▶ _Aim of the exercise_
Give again, word for word, each line from the top of the listing through the line that holds "COL = SC.collection".

▶ _Data lines_
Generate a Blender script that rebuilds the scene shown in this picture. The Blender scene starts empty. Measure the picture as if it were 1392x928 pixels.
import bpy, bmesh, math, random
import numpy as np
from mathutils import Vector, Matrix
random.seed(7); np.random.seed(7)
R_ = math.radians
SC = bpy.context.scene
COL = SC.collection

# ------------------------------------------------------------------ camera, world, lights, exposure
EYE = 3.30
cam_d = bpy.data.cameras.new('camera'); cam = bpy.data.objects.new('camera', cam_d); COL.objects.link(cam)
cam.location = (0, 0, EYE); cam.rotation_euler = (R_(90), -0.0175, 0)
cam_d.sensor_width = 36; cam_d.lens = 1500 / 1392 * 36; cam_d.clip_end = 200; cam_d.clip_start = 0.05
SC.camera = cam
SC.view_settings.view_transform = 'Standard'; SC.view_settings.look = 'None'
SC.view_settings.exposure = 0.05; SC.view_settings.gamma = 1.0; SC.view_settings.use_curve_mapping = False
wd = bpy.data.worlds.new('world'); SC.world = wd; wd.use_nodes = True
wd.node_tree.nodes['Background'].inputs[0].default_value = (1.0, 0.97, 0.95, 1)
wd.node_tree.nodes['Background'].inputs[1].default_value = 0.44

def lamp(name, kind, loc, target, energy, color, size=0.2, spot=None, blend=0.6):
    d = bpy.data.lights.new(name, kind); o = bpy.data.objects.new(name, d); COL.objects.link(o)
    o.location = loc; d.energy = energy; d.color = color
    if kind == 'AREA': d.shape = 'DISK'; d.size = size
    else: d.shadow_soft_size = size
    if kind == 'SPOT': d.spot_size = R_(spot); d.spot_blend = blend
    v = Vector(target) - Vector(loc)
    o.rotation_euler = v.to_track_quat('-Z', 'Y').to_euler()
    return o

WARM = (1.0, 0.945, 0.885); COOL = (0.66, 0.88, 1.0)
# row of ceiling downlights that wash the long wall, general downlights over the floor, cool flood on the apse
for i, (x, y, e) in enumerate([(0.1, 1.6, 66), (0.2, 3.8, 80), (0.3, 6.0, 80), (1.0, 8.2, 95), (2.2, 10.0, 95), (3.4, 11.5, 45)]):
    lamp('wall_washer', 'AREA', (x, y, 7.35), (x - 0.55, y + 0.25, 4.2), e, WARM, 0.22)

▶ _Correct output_
Generate a Blender script that rebuilds the scene shown in this picture. The Blender scene starts empty. Measure the picture as if it were 1392x928 pixels.
import bpy, bmesh, math, random
import numpy as np
from mathutils import Vector, Matrix
random.seed(7); np.random.seed(7)
R_ = math.radians
SC = bpy.context.scene
COL = SC.collection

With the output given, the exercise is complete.